_WHAT TO PRODUCE:_ Which lines contain the word "from"? Return each of them as written.

*** SUPPLIED DATA

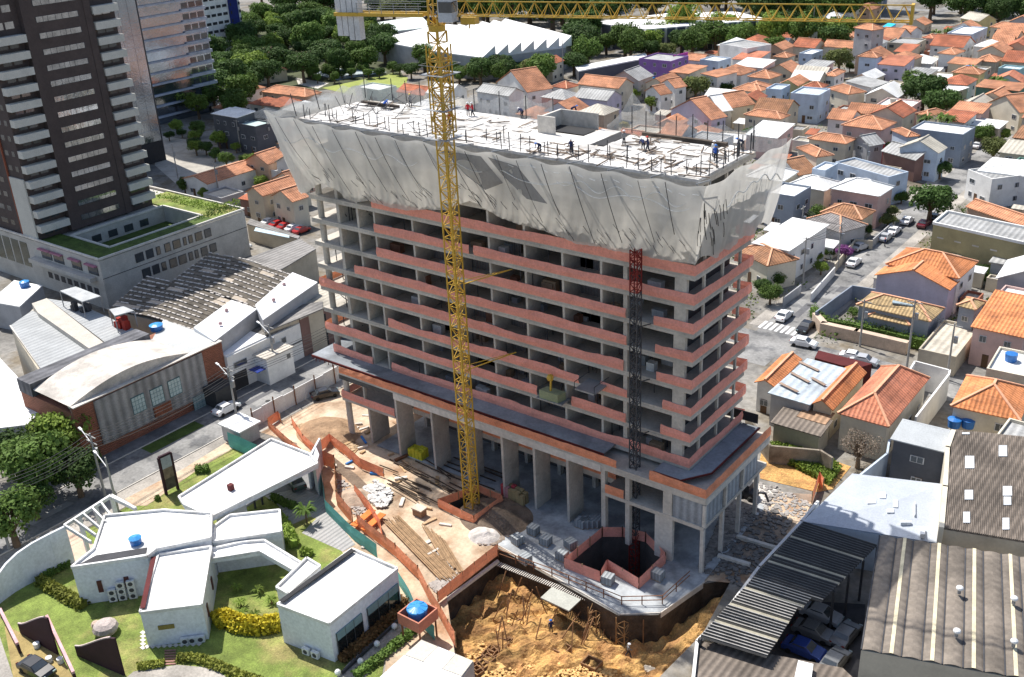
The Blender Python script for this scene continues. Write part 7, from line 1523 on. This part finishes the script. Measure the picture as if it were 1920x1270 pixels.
for a in ((1470,592,N,'white','white car parked by the tower end next to the shrubs'),(1511,613,-N,'black','black car waiting at the zebra crossing'),(1507,643,0.1,'white','white hatchback with blue roof reflections on the cross street by the hedge'),(1601,492,N,'white','white car parked under the purple tree'),(1613,463,N-.3,'silver','car parked in front of the garden wall, half hidden by the purple tree'),(1660,445,N,'silver','nearest silver car of the three parked on the left kerb'),(1676,433,N,'white','middle white car of the three parked on the left kerb'),(1701,414,N,'white','farthest white car of the three parked on the left kerb'),(1732,420,N,'wine','dark red car parked opposite the three cars'),(1752,408,N,'black','dark car in the shade of the round tree'),
 (1600,669,.1,'white','white car behind the hedge next to the dark red roof'),(1620,676,.1,'silver','silver car partly under the lamp post behind the hedge'),(609,738,N-.5,'black','black car parked inside the pale site fence'),(424,766,N,'white','white car parked in front of the arched hall'),(553,903,N+1.2,'green','dark green car under the white carport roof'),(68,1253,.1,'black','black car with a pale roof at the bottom left corner'),
 (1590,225,N,'white','white car in the lane beside the cream hip roofed house'),(1600,218,N,'red','red car in the lane between the houses'),(1613,211,N,'white','white car behind the red one in the lane'),(1832,273,N,'white','white car in the leafy lane at the right edge'),(455,460,0,'white','white car in the yard beside the podium building'),
 (1540,1152,0,'silver','silver van roof farthest up in the dark yard'),(1526,1184,0,'grey','grey car in the middle of the dark yard'),(1508,1217,0,'blue','blue car in the dark yard'),(1586,1190,1.5,'grey','grey car standing crosswise in the dark yard'),(1565,1240,1.5,'grey','grey car nearest the lean-to in the dark yard'),
 (250,412,.5,'white','white vehicle behind the dark tower'),(1300,935,N,'wine','x')):
    if a[4]!='x': car(*a)
for i in range(5): car(505+i*15,416+i*4,N,'red' if i%3 else 'white','car in the row behind the podium')
bpy.data.objects.remove  # proto kept below ground is not wanted
for ch in list(CP.children): bpy.data.objects.remove(ch)
bpy.data.objects.remove(CP)
t=root('loader','small dark site machine under the right end of the tower','machine',(4.5,8,0)); p=G(1405,928,.5); t.location=(p.x,p.y,0); ORG[t.name]=Vector((p.x,p.y,0))
b=MB(); b.box(p.x-1.2,p.x+.9,p.y-.7,p.y+.7,.45,1.2); b.box(p.x-.8,p.x+.2,p.y-.6,p.y+.6,1.2,2.1); b.build('body',dsteel,t); MB().path([(p.x+.8,p.y,1.1),(p.x+2.0,p.y,1.5),(p.x+2.5,p.y,.4)],.2).build('arm',dsteel,t)
for sx_ in (-.8,.5):
    for sy_ in (-.75,.75): MB().ball((p.x+sx_,p.y+sy_,.42),.42,8).build('wheel',blk,t)
# ---------------- poles, lamps, wires ----------------
polem=mat('pole_concrete',(.34,.33,.31),var=.15)
def pole(px,py,h,label,lamp=None,arms=1,crop=None,rz=0,base=None):
    p=G(*(k(crop,px,py) if crop else (px,py)),0) if base is None else Vector((*base,0)); t=root('utility_pole',label,'utility pole',tuple(p)); MB().cyl(p,.19,0,h,8,.11).build('shaft',polem,t)
    d=Vector((math.cos(rz),math.sin(rz),0))
    for i in range(arms): MB().bar(p+Vector((0,0,h-.4-i*.9))-d*1.1,p+Vector((0,0,h-.4-i*.9))+d*1.1,.12).build('crossarm',polem,t)
    if arms: b=MB(); b.cyl(p+Vector((.45,0,0)),.3,h-3,h-2,8); b.build('transformer',steel,t)
    if lamp is not None: q=p+Vector((0,0,h-1.6)); e=q+Vector((math.cos(lamp)*2.6,math.sin(lamp)*2.6,1.1)); MB().bar(q,e,.1).build('lamp_arm',white,t); MB().bar(e,e+Vector((math.cos(lamp)*.7,math.sin(lamp)*.7,.1)),.28,.14).build('lamp_head',white,t)
    return p+Vector((0,0,h-.4))
xs_=-66.6
L1=[pole(0,0,9.5,'concrete street pole with lamp nearest the big tree clump',3.0,2,base=(xs_,-44),rz=0),pole(0,0,9.5,'concrete street pole with lamp left of the advertising totem',3.0,2,base=(xs_,-31),rz=0),pole(0,0,9.5,'street pole with lamp in front of the arched hall, at the white car',3.0,2,base=(xs_,-9.5)),pole(0,0,9,'street pole at the near end of the pale site fence',3.0,1,base=(-73.9,4)),pole(0,0,9,'street pole behind the pale site fence',3.2,1,base=(xs_,20))]
L1=[Vector((xs_,-75,9)),Vector((xs_,-60,9.1))]+L1[:3]+[L1[4]]
pole(0,0,8,'slim street lamp post beside the advertising totem',3.0,0,base=(-62.3,-32))
def wires(P,label,nw=3,sag=.7,sp=.8,m=rope,w_=.045):
    b=MB()
    for a,c in zip(P,P[1:]):
        for j in range(nw):
            o=Vector((0,0,-.35*j)) if nw>3 and j>2 else Vector(((j-1)*sp,0,0)); b.path([a.lerp(c,i/8)+o-Vector((0,0,sag*4*(i/8)*(1-i/8))) for i in range(9)],w_)
    b.build('overhead_wire',m,None,label=label,cat='wires',loc=tuple(P[0]))
wires(L1,'bundle of overhead wires strung between the poles of the left street',6,.8)
L2=[]
for px,py,h,lb in ((1505,535,9,'utility pole in front of the white walled row'),(1570,505,9,'utility pole beside the purple tree'),(1612,650,8,'street lamp pole behind the hedge'),(1700,690,11,'tall concrete pole in front of the straw-roofed villa'),(1775,712,9,'pole at the corner of the villa hedge'),(1620,340,9,'pole beside the road farther up'),(1500,470,9,'pole near the tower end')):
    L2.append(pole(px,py,h,lb,None,1,rz=.0 if px>1590 else 1.57))
wires([L2[0],L2[1],L2[6]],'overhead wires crossing the right-hand road',3); wires([L2[2],L2[3],L2[4]],'overhead wires in front of the straw-roofed villa',3)
for px,py,h,lb in ((452,285,9,'pole by the dark grey building'),(508,285,9,'pale pole near the net corner'),(334,335,9,'pole at the foot of the mirrored tower'),(412,372,9,'pole in front of the long white house'),(1056,152,14,'tall lamp mast behind the deck'),(1336,100,16,'tall slender mast in front of the parking hall'),(1522,85,14,'tall mast before the dark trees'),(1410,180,8,'pole among the houses')): pole(px,py,h,lb,None,1 if h<10 else 0)
# billboard over guard hut, hut
p=K('J',140,110,0); t=root('guard_hut','small white roofed guard hut at the street corner of the site','hut',tuple(p)); MB().box(p.x-2,p.x+2,p.y-1.6,p.y+1.6,0,2.4).build('wall',mat('hut_grey',(.5,.5,.5)),t); MB().box(p.x-2.3,p.x+2.3,p.y-1.9,p.y+1.9,2.41,2.6).build('roof',white,t)
# crosswalk-side shed roof of the corner (dark red flat roof behind the hedge)
P=[K('F',*q,3) for q in ((545,60),(900,150),(830,170),(700,160),(520,110))]; t=root('dark_red_roof','dark red flat roof behind the hedge, beside the white car','roof',(P[0].x,P[0].y,0)); MB().prism([(v.x,v.y) for v in P],0,3).build('roof',mat('dark_red_roof',(.09,.015,.015)),t)
print('objects',len(bpy.data.objects))

ORD=['leftmost','second from the left','third from the left','fourth from the left','fifth from the left','sixth from the left','seventh from the left','eighth from the left','ninth from the left','tenth from the left','eleventh from the left','twelfth from the left','thirteenth from the left','rightmost']
bylab={}
for o in S.collection.objects:
    if o.parent is None and 'label' in o: bylab.setdefault(o['label'],[]).append(o)
bpy.context.view_layer.update()
for lb,L_ in bylab.items():
    if 1<len(L_)<=14:
        L_.sort(key=lambda o: PJ(o.matrix_world.translation)[0])
        for i,o in enumerate(L_): o['label']=lb+', '+('rightmost' if i==len(L_)-1 else ORD[i])
        if 'group' not in L_[0]:
            for o in L_: o['group']=lb[:60]
for o in S.collection.objects:
    if o.parent is None and 'label' in o and len(o['label'].split())>16: print('LONG',len(o['label'].split()),o['label'])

******

_RESULT OF THIS TASK:_
The Blender Python script for this scene continues. Write part 7, from line 1523 on. This part finishes the script. Measure the picture as if it were 1920x1270 pixels.
ORD=['leftmost','second from the left','third from the left','fourth from the left','fifth from the left','sixth from the left','seventh from the left','eighth from the left','ninth from the left','tenth from the left','eleventh from the left','twelfth from the left','thirteenth from the left','rightmost']